YOUR INSTRUCTIONS:
In the material below, count the lines with the word "from" and state that number only.

- - -

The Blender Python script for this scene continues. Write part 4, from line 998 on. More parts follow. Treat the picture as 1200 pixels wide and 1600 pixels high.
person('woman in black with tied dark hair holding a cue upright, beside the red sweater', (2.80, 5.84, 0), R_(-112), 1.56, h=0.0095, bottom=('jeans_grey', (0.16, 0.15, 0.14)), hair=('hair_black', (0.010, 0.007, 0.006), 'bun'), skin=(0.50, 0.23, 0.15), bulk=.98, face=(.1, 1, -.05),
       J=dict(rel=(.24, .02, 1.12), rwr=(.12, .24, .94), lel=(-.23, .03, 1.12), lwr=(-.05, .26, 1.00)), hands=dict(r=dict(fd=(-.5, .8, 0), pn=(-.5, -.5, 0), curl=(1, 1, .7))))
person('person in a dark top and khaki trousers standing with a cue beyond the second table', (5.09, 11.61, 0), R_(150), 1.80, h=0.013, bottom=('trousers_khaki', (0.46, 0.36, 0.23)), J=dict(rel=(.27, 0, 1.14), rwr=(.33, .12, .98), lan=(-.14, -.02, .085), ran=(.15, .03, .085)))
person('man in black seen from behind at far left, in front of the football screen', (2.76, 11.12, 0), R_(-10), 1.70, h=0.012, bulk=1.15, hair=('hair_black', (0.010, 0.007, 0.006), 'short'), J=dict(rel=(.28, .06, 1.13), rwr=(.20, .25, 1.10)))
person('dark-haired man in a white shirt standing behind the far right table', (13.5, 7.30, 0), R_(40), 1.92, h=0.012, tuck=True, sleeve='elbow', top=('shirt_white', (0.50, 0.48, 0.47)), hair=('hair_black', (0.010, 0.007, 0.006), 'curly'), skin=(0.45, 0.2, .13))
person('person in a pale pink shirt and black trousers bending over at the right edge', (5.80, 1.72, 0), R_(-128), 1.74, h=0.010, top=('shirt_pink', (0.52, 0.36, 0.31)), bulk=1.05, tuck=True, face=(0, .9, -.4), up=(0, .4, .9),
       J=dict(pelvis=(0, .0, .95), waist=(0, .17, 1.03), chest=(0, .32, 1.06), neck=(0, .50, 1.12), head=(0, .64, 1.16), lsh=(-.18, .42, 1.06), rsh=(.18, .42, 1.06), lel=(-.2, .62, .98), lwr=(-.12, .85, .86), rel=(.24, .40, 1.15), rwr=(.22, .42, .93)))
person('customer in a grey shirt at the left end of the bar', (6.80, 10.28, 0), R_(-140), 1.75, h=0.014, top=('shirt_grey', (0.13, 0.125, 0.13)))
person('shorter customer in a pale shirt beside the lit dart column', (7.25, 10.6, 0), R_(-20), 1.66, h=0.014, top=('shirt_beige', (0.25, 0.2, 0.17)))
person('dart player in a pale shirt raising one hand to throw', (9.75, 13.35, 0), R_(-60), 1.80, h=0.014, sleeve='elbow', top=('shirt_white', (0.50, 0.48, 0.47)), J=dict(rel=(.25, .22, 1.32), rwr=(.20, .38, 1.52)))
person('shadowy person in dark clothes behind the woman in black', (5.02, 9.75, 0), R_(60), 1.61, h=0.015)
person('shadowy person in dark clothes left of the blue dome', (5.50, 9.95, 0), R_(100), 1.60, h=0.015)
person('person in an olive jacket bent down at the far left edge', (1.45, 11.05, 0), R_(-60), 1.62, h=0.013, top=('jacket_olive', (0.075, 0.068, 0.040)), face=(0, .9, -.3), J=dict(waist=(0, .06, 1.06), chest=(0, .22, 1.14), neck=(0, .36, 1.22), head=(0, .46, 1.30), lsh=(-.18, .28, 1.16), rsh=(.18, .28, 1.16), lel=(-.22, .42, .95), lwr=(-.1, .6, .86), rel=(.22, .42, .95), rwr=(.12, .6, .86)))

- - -

FINISHED TASK:
2